Ending the stigma of female masturbation
December 13, 2018
Masturbation: in our culture, it’s often seen as the “she-who-must-not-be-named” of all actions.
At the drop of the “M-bomb,” you may experience an array of reactions: wonderful, gross, desperate, pleasurable, shameful. It might even make your shoulders tight and your face hot.
Regardless of your reaction, society has kept the conversation silent, especially for women.
According to the 2018 Tenga Global Self Pleasure Report, 76 percent of American women have masturbated, but it’s still culturally written off as just a “guy thing.”
Despite this statistic, the act of masturbation is unbelievably taboo, and in the midst of a period of widespread sexual liberation, there is still a stigma attached to what happens between a woman and herself.

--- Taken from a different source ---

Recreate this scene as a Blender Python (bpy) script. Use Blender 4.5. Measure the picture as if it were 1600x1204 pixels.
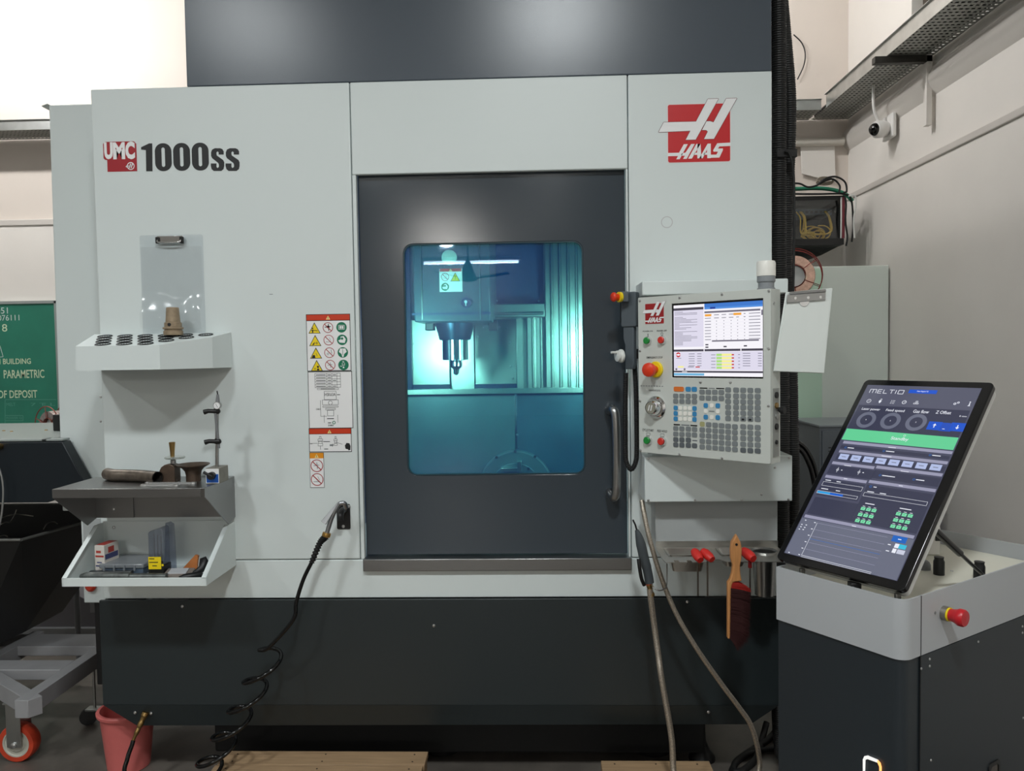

A 2010 University of California study concluded that according to traditional gender-based sexual roles, sexual passivity is normalized for women and sexual agency is for men.
Conforming to these gender roles directly decreases sexual satisfaction for women, but does the opposite for males.
Labeling masturbation as a “guy thing” suggests that only boys are in pursuit of pleasure and that women could do with or without it.
The dirty connotation of female masturbation has made it perverted for male pleasure in pornography and in pop culture, leading women to feel shameful or selfish.
This is directly playing into the stereotype that a woman’s sexuality should be repressed until it’s somehow ignited by a man.
Meanwhile, in the real world women are owning it all damn day.
According to a 2015 Pennsylvania State University research study, women are more communicative on all sexual topics, except for masturbation, which men were generally far more open about.
It’s true, masturbation is a private thing, and no, it’s probably not the best casual conversation starter.
But it’s definitely worth recognizing that for both women and men, it’s a healthy and natural thing that, like sex, we either choose to do or not.
Simply thinking about the importance of your own pleasure is practicing sexual agency.
Being able to define yourself sexually, knowing what you want and what you don’t are important agents in accomplishing the goal you have going into a sexual encounter.
Women generally have been lacking sexual agency for decades, so to hush up the idea that women can and do, like men, derive pleasure from sex (or otherwise) is going against years of protected gender roles.
By playing into the stereotype, we are normalizing the idea that heterosexual sex is about a woman existing solely for male pleasure.
Women should be as unquestionably free to shamelessly explore and embrace their sexuality as men are.
So if you really want a cup of tea but there’s no one there to make it for you, great news, you can totally make it yourself.